1.11 Transmittance of the Atmosphere

1.11 Transmittance of the Atmosphere

The sunlight's transmission through the atmosphere is affected by absorption and scattering of atmospheric molecules and aerosols. The reduction of sunlight intensity is called extinction. The rate of extinction is expressed as extinction coefficient (see 1.12).

The optical thickness of the atmosphere corresponds to the integrated value of the extinction coefficient at each altitude by the atmospheric thickness. The optical thickness indicates the magnitude of absorption and scattering of the sunlight. The following elements will influence the transmittance of the atmosphere.

a. Atmospheric molecules(smaller size than wavelength):
carbon dioxygen, ozone, nitrogen gas, and other molecules

b. Aerosols (larger size than wavelength):
water drops such as fog and haze, smog, dust and other particles with a bigger size

Scattering by atmospheric molecules with a smaller size than the wavelength of the sunlight is called Rayleigh scattering. Raleigh scattering is inversely proportional to the fourth power of the wavelength.

The contribution of atmospheric molecules to the optical thickness is almost constant spatially and with time, although it varies somewhat depending on the season and the latitude.

Scattering by aerosols with larger size than the wavelength of the sunlight is called Mie scattering. The source of aerosols will be suspended particles such as sea water or dust in the atmosphere blown from the sea or the ground, urban garbage, industrial smoke, volcanic ashes etc., which varies to a great extent depending upon the location and the time. In addition, the optical characteristics and the size distribution also changes with respect to humidity, temperature and other environmental conditions. This makes it difficult to measure the effect of aerosol scattering.
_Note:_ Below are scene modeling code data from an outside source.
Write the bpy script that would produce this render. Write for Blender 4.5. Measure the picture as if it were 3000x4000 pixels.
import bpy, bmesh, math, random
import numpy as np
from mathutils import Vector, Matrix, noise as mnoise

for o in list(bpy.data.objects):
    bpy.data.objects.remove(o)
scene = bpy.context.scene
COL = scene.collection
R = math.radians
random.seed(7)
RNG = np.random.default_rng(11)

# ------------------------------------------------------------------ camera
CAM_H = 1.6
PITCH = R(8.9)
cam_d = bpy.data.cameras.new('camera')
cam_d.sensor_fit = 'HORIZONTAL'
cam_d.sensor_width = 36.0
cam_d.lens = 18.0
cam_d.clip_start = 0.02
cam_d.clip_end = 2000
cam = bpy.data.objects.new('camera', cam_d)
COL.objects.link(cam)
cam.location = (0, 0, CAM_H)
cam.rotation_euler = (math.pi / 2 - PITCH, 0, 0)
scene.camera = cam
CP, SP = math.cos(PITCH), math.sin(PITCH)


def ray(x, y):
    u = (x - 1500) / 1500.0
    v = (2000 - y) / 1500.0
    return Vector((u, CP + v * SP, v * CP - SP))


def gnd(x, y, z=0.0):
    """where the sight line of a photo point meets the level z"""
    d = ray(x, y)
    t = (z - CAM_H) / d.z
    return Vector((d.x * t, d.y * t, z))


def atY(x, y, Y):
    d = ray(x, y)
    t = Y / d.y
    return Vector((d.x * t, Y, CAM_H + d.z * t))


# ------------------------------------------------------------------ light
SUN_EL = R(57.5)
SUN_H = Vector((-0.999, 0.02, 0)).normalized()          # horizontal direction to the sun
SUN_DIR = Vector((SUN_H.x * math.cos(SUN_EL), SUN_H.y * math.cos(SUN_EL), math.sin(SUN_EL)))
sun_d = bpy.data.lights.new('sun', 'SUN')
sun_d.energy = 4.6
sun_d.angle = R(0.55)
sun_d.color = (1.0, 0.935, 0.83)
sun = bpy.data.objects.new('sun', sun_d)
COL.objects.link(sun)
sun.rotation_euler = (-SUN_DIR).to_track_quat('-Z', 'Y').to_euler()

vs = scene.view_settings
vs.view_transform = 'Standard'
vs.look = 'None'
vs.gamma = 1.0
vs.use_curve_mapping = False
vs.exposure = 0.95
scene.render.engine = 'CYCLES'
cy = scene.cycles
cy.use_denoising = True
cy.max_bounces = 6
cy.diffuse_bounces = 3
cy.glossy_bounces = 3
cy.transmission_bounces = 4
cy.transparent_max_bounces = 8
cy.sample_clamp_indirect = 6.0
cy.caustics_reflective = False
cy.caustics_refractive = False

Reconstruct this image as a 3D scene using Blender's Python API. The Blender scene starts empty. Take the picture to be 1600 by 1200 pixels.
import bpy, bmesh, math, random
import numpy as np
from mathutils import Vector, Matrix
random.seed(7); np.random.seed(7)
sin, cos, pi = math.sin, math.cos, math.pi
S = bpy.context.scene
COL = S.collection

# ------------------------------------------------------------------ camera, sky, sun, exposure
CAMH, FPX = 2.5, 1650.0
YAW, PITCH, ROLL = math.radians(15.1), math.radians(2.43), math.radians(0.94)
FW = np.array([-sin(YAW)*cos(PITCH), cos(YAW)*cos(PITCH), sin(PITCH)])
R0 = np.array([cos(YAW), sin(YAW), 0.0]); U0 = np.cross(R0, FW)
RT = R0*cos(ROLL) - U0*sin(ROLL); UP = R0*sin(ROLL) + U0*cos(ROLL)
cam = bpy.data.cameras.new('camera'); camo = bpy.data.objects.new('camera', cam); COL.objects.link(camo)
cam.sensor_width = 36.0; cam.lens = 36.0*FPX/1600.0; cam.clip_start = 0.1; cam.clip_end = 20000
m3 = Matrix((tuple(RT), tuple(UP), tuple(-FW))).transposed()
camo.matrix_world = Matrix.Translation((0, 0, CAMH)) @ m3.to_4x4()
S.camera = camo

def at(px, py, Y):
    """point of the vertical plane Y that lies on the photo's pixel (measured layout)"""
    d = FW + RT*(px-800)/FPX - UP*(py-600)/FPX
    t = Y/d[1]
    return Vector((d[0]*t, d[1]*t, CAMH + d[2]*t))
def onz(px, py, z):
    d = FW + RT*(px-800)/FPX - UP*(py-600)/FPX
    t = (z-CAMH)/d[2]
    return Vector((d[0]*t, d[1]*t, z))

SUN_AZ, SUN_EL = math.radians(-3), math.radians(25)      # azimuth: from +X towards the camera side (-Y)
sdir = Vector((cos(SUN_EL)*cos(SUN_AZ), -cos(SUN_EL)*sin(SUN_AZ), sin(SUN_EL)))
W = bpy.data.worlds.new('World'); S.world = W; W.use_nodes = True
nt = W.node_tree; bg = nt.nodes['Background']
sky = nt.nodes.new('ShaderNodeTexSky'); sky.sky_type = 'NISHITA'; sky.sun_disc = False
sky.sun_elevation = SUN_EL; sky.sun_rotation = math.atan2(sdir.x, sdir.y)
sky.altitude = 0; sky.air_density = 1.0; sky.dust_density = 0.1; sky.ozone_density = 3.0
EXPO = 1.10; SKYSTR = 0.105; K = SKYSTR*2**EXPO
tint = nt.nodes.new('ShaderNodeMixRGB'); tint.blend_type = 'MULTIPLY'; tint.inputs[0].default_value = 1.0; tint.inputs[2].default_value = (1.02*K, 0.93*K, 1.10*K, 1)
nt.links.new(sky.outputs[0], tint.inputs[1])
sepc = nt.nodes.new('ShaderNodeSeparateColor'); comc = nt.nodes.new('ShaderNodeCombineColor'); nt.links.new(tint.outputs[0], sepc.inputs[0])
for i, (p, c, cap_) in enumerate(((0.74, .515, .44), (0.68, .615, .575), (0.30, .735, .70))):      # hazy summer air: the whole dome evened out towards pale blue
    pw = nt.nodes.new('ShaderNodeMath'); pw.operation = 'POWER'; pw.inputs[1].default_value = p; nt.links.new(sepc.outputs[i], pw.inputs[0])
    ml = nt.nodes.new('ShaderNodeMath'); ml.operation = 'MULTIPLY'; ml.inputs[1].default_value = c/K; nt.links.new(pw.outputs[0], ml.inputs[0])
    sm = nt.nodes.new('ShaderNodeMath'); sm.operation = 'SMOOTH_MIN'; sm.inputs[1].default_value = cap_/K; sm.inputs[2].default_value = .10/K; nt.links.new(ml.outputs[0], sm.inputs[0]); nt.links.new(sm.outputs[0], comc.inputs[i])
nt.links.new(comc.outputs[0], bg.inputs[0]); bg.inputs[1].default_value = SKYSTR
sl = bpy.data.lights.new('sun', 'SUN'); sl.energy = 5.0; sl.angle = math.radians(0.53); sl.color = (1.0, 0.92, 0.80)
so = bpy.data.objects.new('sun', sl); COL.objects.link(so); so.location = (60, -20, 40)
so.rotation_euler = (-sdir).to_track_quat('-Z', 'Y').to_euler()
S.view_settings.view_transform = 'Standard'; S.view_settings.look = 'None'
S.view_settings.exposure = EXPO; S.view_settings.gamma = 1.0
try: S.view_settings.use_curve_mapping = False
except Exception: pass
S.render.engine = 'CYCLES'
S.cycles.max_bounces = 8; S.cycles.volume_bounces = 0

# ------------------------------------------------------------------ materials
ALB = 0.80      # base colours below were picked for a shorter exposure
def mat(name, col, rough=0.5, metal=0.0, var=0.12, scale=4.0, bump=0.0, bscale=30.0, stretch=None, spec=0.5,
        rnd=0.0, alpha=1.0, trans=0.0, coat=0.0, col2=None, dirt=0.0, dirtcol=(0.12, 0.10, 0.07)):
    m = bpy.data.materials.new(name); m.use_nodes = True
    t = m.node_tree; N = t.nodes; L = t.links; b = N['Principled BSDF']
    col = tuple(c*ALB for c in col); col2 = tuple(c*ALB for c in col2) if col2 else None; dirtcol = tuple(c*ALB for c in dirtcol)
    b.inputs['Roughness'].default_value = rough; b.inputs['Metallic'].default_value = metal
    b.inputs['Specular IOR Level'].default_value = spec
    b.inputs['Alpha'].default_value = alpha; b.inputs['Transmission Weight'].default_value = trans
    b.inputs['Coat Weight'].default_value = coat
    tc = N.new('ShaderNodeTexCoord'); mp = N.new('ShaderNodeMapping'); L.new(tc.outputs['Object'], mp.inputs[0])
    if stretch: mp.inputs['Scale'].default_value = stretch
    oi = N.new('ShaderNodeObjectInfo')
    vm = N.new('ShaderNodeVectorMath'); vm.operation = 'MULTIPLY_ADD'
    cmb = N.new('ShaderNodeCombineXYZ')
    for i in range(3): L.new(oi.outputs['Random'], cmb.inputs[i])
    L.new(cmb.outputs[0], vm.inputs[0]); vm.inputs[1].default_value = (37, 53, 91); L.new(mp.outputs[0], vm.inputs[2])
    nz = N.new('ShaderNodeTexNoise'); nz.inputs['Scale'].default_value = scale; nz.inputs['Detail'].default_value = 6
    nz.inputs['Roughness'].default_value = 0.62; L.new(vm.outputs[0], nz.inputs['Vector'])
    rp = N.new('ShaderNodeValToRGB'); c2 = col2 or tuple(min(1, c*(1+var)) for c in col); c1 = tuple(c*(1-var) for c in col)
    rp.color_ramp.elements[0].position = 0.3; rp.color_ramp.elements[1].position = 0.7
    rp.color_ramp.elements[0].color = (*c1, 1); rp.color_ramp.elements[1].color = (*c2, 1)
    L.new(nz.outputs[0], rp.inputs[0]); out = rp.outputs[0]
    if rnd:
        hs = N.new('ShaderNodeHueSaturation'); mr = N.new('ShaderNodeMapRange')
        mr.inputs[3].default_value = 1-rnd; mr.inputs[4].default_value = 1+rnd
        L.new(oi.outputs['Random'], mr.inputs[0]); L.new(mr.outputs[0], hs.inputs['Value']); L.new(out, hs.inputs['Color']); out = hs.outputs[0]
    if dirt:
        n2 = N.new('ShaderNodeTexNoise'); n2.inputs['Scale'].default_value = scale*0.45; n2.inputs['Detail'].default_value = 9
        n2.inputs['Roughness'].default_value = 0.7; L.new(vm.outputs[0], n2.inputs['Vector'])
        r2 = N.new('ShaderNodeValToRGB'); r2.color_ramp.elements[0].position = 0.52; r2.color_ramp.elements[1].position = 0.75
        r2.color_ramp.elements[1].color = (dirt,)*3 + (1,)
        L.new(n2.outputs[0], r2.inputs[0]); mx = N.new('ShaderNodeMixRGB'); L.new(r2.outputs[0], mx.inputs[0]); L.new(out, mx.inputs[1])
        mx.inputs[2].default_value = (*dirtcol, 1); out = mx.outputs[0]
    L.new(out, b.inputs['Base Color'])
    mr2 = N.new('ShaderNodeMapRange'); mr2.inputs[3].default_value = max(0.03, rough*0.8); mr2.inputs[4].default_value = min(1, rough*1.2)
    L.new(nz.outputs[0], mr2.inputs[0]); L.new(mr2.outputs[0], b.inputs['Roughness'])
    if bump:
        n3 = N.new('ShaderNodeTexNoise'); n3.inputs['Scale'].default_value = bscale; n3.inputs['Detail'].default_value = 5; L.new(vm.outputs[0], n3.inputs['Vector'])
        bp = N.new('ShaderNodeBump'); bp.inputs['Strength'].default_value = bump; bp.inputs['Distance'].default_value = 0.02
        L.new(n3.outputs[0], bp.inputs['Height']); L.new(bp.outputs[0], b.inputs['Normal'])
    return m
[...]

Scattering, absorption and transmittance of the atmosphere are different for different wavelengths. Figure 1.11.1 shows the spectral transmittance of the atmosphere. The low parts of the curve show the effect of absorption by the molecules described in the figure. Figure 1.11.2 shows the spectral transmittance, or conversely absorption, with respect to various atmospheric molecules. The open region with higher transmittance in called "an atmospheric window".

As the transmittance partially includes the effect of scattering, the contribution of scattering is larger in the shorter wavelengths. Figure 1.11.3 shows a result of simulation for resultant transmittance multiplied by absorption and scattering which would be produced for a standard "clean atmospheric model" in the U.S.A. The contribution by scattering is dominant in the region less than 2mm and proportional according to the shorter wavelength. The contribution by absorption is not constant but depends on the specific wavelength.